When Civil Society Becomes the Target

by NE Dispatch - Apr 26, 2026 34 Views 0 Comment

When institutions fail and grievances go unheard, people turn to civil society. Not because it holds power, but because it has earned trust. That trust, however, is not permanent — and some will work hard to destroy it.

Impact of Mass Rallies

Civil society organisations (CSOs) are, in many ways, the connective tissue of a healthy democracy. They give ordinary people a collective voice where individual voices go unheard. They hold the state accountable without being part of it. They carry community concerns into rooms where communities themselves are rarely invited. In places like Manipur — where identity, public sentiment, and political tension run deep — CSOs are often the only organised force standing between a citizen's grievance and official silence. Without them, legitimate anger has nowhere to go except inward, or toward chaos.

Public rallies are the visible expression of that collective voice. They are not simply theatre. When people gather in numbers — peacefully, purposefully — they send a signal that cannot be easily ignored or reframed. A rally says: this is real, this is widespread, and this will not quietly disappear. It shifts the political calculus. It reassures those who feel isolated that they are not alone. And it reminds the state that public patience has limits. History is filled with turning points that began not in negotiation rooms, but in the streets.

But that power comes with responsibility.

The attacks on CSOs rarely come head-on. They begin as whispers — allegations of bias, insinuations about leadership, suggestions of hidden agendas. None of it needs to be proven. Repetition alone does the damage. Suddenly, the public conversation shifts from the original grievance to whether the organisation raising it can be trusted. The cause is sidelined. The messenger is on trial.

More dangerous still is infiltration. When outside actors embed themselves in a movement, the results are predictable: mixed messages, inconsistent tactics, emotional outbursts that overshadow strategy. A disciplined public voice starts to sound chaotic. Supporters grow uncertain. The state, which was under pressure to respond, now has an excuse to stall.

This is how movements are quietly dismantled — not by force, but by manufactured doubt.

Civil society's greatest strength — its openness — is also its vulnerability. It cannot fall back on legal authority or institutional inertia. It runs on belief. And belief is fragile.

But fragility is not the same as weakness.

CSOs must now lead on two fronts at once. The first is familiar: articulate the grievance clearly, mobilise public support, and engage the state with both reason and pressure. The second is newer and less comfortable: actively protect the integrity of the movement itself.

That means monitoring the narrative, correcting misinformation quickly, and distinguishing genuine public anger from engineered disruption. Silence is not neutrality — it is an open door.
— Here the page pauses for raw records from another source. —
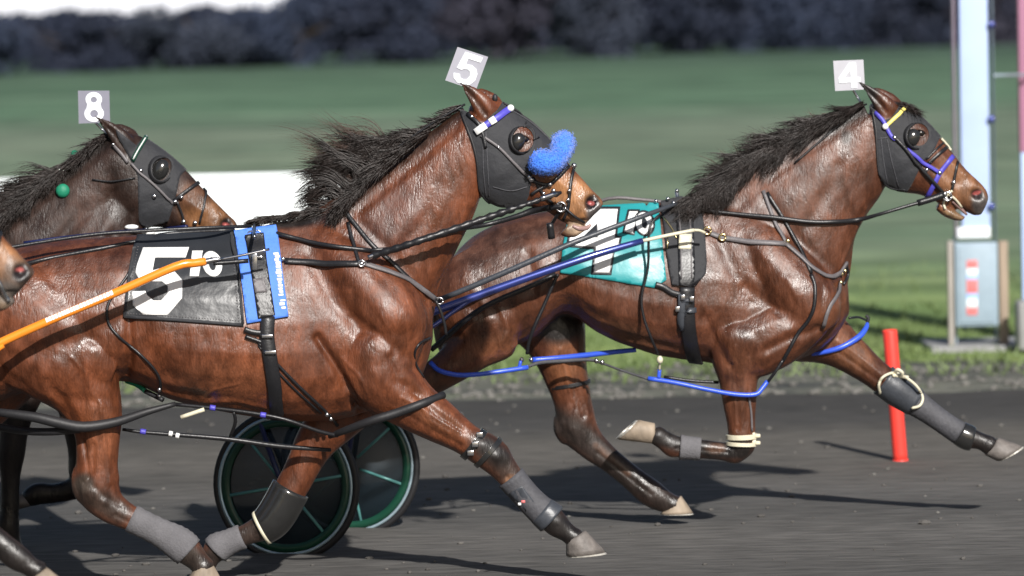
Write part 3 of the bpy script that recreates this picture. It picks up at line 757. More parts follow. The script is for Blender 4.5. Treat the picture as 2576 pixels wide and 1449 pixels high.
spec5 = dict(d=D5, seed=3, base=BAY,
  pairs=[
    [(-195, 770, -160, 900, .09, 0), (-130, 695, -95, 1000, .20, 0), (-30, 650, -10, 1010, .255, .05), (80, 614, 75, 985, .275, .1), (200, 598, 200, 962, .275, .12), (320, 592, 325, 962, .285, .16),
     (425, 590, 430, 1004, .298, .18), (545, 585, 550, 1034, .300, .2), (660, 566, 660, 1052, .285, .24), (760, 545, 770, 1062, .258, .28), (860, 536, 872, 1052, .235, .25), (950, 575, 962, 1020, .212, .15),
     (1030, 645, 1040, 980, .178, .05), (1072, 715, 1078, 905, .125, 0), (1088, 775, 1090, 850, .05, 0)],
    [(720, 560, 1080, 880, .17, 0.2), (800, 520, 1092, 800, .165, 0.2), (880, 474, 1106, 728, .145, .2), (975, 408, 1150, 632, .122, .2), (1080, 330, 1192, 545, .104, .15), (1165, 266, 1218, 470, .092, .1)],
    head_pairs(I5),
    [(1440, 556, 1405, 590, .040, 0), (1466, 566, 1424, 598, .036, 0), (1480, 574, 1446, 598, .026, 0)],
  ],
  chains=[
    # near shoulder, arm and leading foreleg
    [(800, 610, 60, .75, -.06), (880, 690, 88, .75, -.11), (960, 770, 98, .8, -.135), (1010, 830, 82, .85, -.14)],
    [(1015, 815, 66, .9, -.15), (960, 890, 96, .75, -.15), (930, 960, 92, .72, -.15)],
    [(940, 925, 100, .8, NEARF), (985, 972, 86, .85, NEARF), (1045, 1024, 66, .9, NEARF), (1100, 1058, 56, .95, NEARF), (1150, 1090, 45, 1, NEARF), (1186, 1114, 42, 1.0, NEARF), (1215, 1130, 45, .95, NEARF), (1245, 1152, 43, .9, NEARF), (1272, 1185, 34, .85, NEARF),
     (1312, 1234, 29, .8, NEARF), (1350, 1274, 30, .8, NEARF), (1384, 1303, 34, .85, NEARF), (1404, 1322, 32, .9, NEARF), (1428, 1340, 24, 1, NEARF), (1448, 1355, 26, 1, NEARF)],
    # far folded foreleg
    [(900, 985, 80, .8, FARF), (835, 1060, 66, .85, FARF), (790, 1118, 52, .9, FARF), (762, 1172, 44, 1, FARF), (732, 1228, 42, 1, FARF), (698, 1290, 42, 1, FARF), (668, 1322, 38, 1, FARF), (625, 1343, 29, .85, FARF), (580, 1362, 28, .85, FARF), (545, 1380, 34, .9, FARF), (528, 1405, 25, .9, FARF), (520, 1425, 22, .9, FARF)],
    # near hind leg under the belly
    [(20, 760, 140, .62, -.12), (120, 850, 160, .6, -.14), (215, 905, 108, .7, -.16), (262, 925, 62, .8, -.18)],
    [(150, 900, 130, .7, NEARH), (218, 985, 92, .75, NEARH), (240, 1050, 70, .8, NEARH), (245, 1105, 57, .85, NEARH), (243, 1165, 54, .8, NEARH), (244, 1210, 56, .75, NEARH), (252, 1246, 54, .75, NEARH), (284, 1280, 40, .8, NEARH),
     (330, 1304, 32, .85, NEARH), (395, 1336, 31, .85, NEARH), (442, 1362, 38, .85, NEARH), (470, 1384, 38, .9, NEARH), (498, 1412, 28, .95, NEARH), (514, 1432, 30, .95, NEARH)],
    [(192, 1180, 10, .8, NEARH), (194, 1214, 17, .8, NEARH), (206, 1240, 24, .8, NEARH), (240, 1266, 26, .8, NEARH)],
    # far hind leg stretched back
    [(40, 830, 130, .6, FARH), (-20, 950, 110, .65, FARH), (-90, 1060, 66, .8, FARH), (-175, 1130, 52, .8, FARH), (-240, 1160, 46, .8, FARH), (-330, 1225, 30, .85, FARH), (-420, 1290, 36, .85, FARH), (-450, 1340, 26, .9, FARH), (-470, 1370, 28, .9, FARH)],
    # near and far ear
    [(1228, 290, 30, .7, -.055), (1212, 262, 27, .65, -.065), (1188, 236, 19, .6, -.07), (1164, 215, 9, .6, -.075), (1148, 202, 3, .7, -.078)],
    [(1244, 282, 28, .7, .05), (1236, 256, 24, .65, .06), (1216, 236, 15, .6, .065), (1200, 224, 5, .6, .07)],
  ],
  relief=[
    # neck: jugular groove, crest line, muscle bands
    ('g', ([(1195, 540), (1150, 640), (1095, 740)], 16), -9), ('b', (1165, 560, 26, 90, -62 + 90), 7), ('g', ([(1165, 300), (1060, 400), (960, 480), (870, 560)], 14), -5), ('b', (1010, 560, 130, 40, -38), 8),
    ('g', ([(1110, 470), (1040, 590), (960, 690)], 20), -5), ('g', ([(905, 560), (990, 640), (1080, 760)], 16), -7),
    # shoulder blade, point of shoulder, triceps, elbow
    ('b', (900, 700, 150, 44, 48), 13), ('g', ([(780, 640), (840, 760), (900, 830)], 20), -9), ('b', (1000, 800, 70, 60, 0), 12), ('b', (915, 880, 90, 60, 40), 13), ('g', ([(800, 850), (850, 930), (905, 1040)], 10), -25),
    ('g', ([(890, 800), (960, 850), (1020, 900)], 14), -8), ('b', (1020, 930, 44, 40, 0), 9), ('g', ([(985, 900), (1000, 960), (1075, 1000)], 11), -9), ('g', ([(1075, 760), (1040, 860), (1040, 930)], 12), -7),
    # barrel and flank
    ('b', (560, 900, 200, 90, 5), 6), ('g', ([(330, 720), (350, 840), (420, 940)], 30), -10), ('g', ([(425, 985), (560, 1000), (680, 1000)], 14), -5),
    ('g', ([(520, 850), (512, 960)], 12), -3), ('g', ([(570, 850), (566, 970)], 12), -3), ('g', ([(620, 850), (618, 970)], 12), -3), ('g', ([(470, 850), (460, 950)], 12), -3),
    # hip, thigh, stifle, gaskin
    ('b', (110, 800, 150, 60, 20), 9), ('g', ([(30, 900), (130, 870), (230, 850), (300, 800)], 22), -9), ('b', (260, 895, 50, 60, 0), 12), ('g', ([(160, 1000), (230, 1010), (300, 1000)], 16), -6), ('g', ([(120, 960), (180, 1050), (215, 1130)], 12), -9), ('b', (262, 1030, 34, 60, 0), 7),
    ('g', ([(322, 800), (326, 900), (316, 965)], 11), -18),
    ('g', ([(210, 1215), (232, 1190), (236, 1120)], 7), -7), ('b', (225, 1240, 22, 18, 30), 6), ('g', ([(240, 1225), (262, 1250), (300, 1270)], 7), -5),
    # forearm
    ('g', ([(1040, 990), (1100, 1040), (1165, 1085)], 8), -7), ('b', (1110, 1040, 50, 16, 35), 6), ('g', ([(1020, 1040), (1090, 1085), (1160, 1120)], 7), -5), ('b', (1215, 1118, 18, 18, 0), 5), ('b', (1248, 1150, 15, 15, 0), 5),
    # veins and tendons
    ('g', ([(1010, 1000), (1060, 1026), (1110, 1062), (1160, 1088)], 4), 4), ('g', ([(1060, 1026), (1085, 1060), (1130, 1090)], 4), 3.5), ('g', ([(400, 985), (500, 1012), (600, 1010), (690, 1030)], 5), 4), ('g', ([(500, 1012), (540, 980), (600, 965)], 4), 3),
    ('g', ([(250, 1010), (258, 1080), (270, 1150), (275, 1215)], 4.5), 4), ('g', ([(205, 1110), (218, 1160), (222, 1205)], 5), -7), ('g', ([(1275, 1200), (1320, 1256), (1370, 1308)], 5), -5), ('g', ([(290, 1296), (360, 1332), (440, 1376)], 5), -5),
    ('g', ([(960, 790), (985, 840), (980, 890), (1000, 930)], 4.5), 3.5), ('g', ([(860, 900), (900, 940), (930, 1000)], 4.5), 3), ('g', ([(1180, 560), (1140, 640), (1110, 700)], 5), 4), ('g', ([(180, 900), (215, 940), (230, 990), (260, 1020)], 5), 3.5), ('b', (1400, 1312, 16, 14, 0), 5), ('b', (262, 1262, 12, 12, 0), 5),
    # head
    ('g', ([(1255, 470), (1300, 440), (1345, 440)], 12), -5), ('b', (1255, 450, 52, 56, 0), 8), ('g', ([(1335, 400), (1380, 440), (1430, 475)], 9), 5), ('g', ([(1350, 455), (1400, 490)], 14), -6), ('b', (1313, 352, 30, 26, 35), 6), ('b', (1314, 353, 15, 12, 35), -12),
    ('b', (1491, 509, 25, 25, 0), 8), ('b', (1488, 509, 16, 20, 25), -30), ('g', ([(1425, 560), (1455, 556), (1492, 556)], 5), -7),
    ('g', ([(1222, 288), (1196, 252), (1160, 216)], 8), -10, 'near'),
  ],
  marks=[
    ('e', (330, 610, 480, 90, 0), BAY_D, .75), ('e', (730, 548, 130, 34, -4), BLK, .95), ('s', ([(1160, 270), (1050, 355), (930, 450), (840, 530)], 34), (.03, .015, .01), .9),
    ('e', (985, 560, 150, 80, -50), (.07, .026, .017), .7), ('e', (560, 960, 160, 70, 0), (.135, .045, .019), .6), ('e', (1100, 1050, 120, 40, 35), (.17, .058, .024), .6), ('e', (250, 1090, 60, 110, 0), (.16, .052, .021), .6),
    ('e', (1445, 500, 95, 62, 38), TAN, .95), ('e', (1330, 420, 60, 50, 30), (.16, .06, .025), .5), ('e', (1460, 575, 50, 26, 0), (.30, .21, .14), .9), ('e', (1496, 535, 24, 30, 10), (.12, .10, .09), .95),
    ('e', (1494, 528, 22, 30, 10), (.06, .05, .048), .9), ('e', (1488, 509, 20, 24, 25), (.012, .008, .008), 1), ('e', (1487, 511, 10, 6, 10), PINK, 1, 'near'), ('e', (1311, 352, 34, 30, 20), (.075, .026, .014), .6),
    ('s', ([(1215, 1120), (1260, 1160), (1320, 1240), (1390, 1308), (1450, 1352)], 40), (.045, .026, .019), .95, 'near'), ('s', ([(1225, 1125), (1262, 1150)], 30), BLK, .9, 'near'), ('s', ([(1370, 1300), (1460, 1360)], 40), BLK, 1, 'near'), ('e', (1290, 1215, 26, 22, 45), (.20, .10, .055), .8, 'near'),
    ('s', ([(690, 1300), (640, 1335), (520, 1420)], 44), (.03, .02, .016), .95, 'far'),
    ('s', ([(200, 1232), (250, 1262), (300, 1290)], 36), (.05, .03, .022), .95, 'near'), ('e', (212, 1215, 30, 30, 0), (.06, .045, .035), .8, 'near'), ('s', ([(440, 1370), (520, 1440)], 44), (.03, .022, .018), .95, 'near'),
    ('s', ([(1175, 236), (1148, 202)], 22), BLK, .95), ('s', ([(1224, 292), (1198, 256), (1164, 218)], 9), (.05, .02, .012), .8, 'near'),
    ('e', (40, 1090, 70, 40, 0), (.24, .09, .04), .5),
  ],
  calm=[(1350, 420, 170, 130, 38)])
r5 = empty("racehorse", P(560, 1470, D5))
tag(r5, "bay pacer with a blue fleece noseband and black number five saddle cloth", "horse", "pacers racing past the post")
h5 = make_body(r5, spec5, M['coat'])
hoof(r5, D5 + NEARF, ((1424, 1362), (1477, 1338)), ((1424, 1398), (1524, 1388)), .062, 'hoof_grey')
hoof(r5, D5 + FARF, ((542, 1432), (505, 1428)), ((520, 1452), (470, 1446)), .055, 'hoof_grey')
hoof(r5, D5 + NEARH, ((488, 1430), (536, 1420)), ((468, 1462), (558, 1458)), .060, 'hoof')
hoof(r5, D5 + FARH, ((-490, 1360), (-450, 1385)), ((-530, 1400), (-470, 1430)), .058, 'hoof_grey')
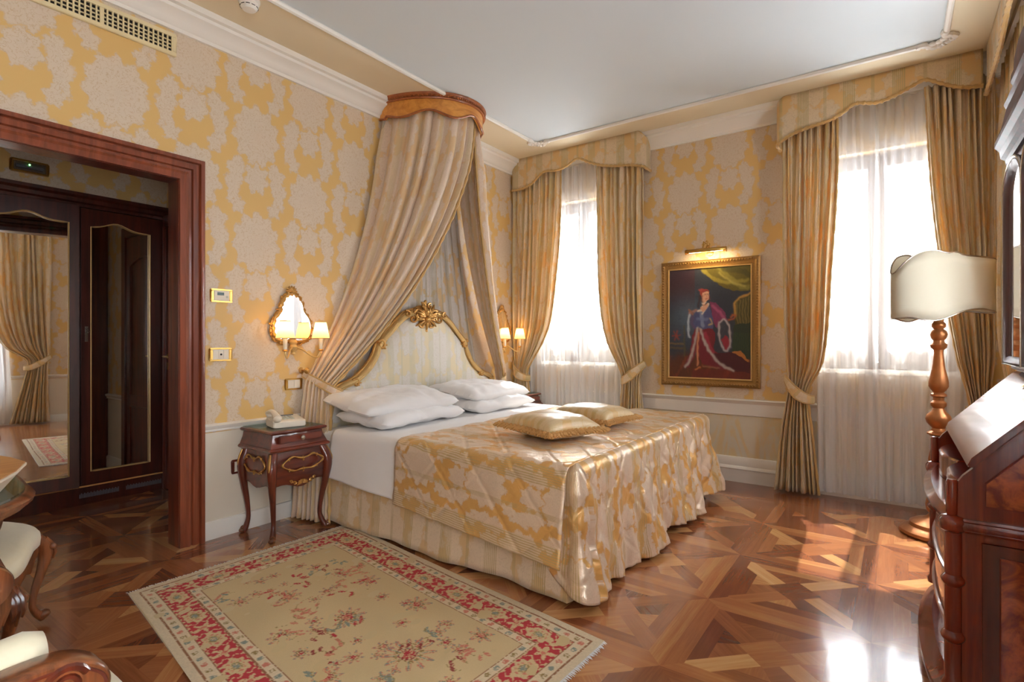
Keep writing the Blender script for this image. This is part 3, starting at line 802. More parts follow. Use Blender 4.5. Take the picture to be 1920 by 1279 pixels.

Mobilisation still matters, but numbers alone are not enough. A large, undisciplined gathering can do more harm than good. Methods must match the message. The CSO's job is not just to gather people — it is to keep the movement coherent.

The uncomfortable truth is this: governments rarely act on reason alone. They act when reason is backed by sustained, visible, organised pressure. That pressure must be maintained without losing discipline or moral authority.

The future of civil society will not be won by the loudest voice. It will be shaped by the most consistent one — evidence-based, ethically grounded, and resilient in the face of attempts to break it.

A CSO must be spine, compass, and now shield. Without all three, movements collapse from within — not because their cause was wrong, but because they were unprepared for the fight they were actually in.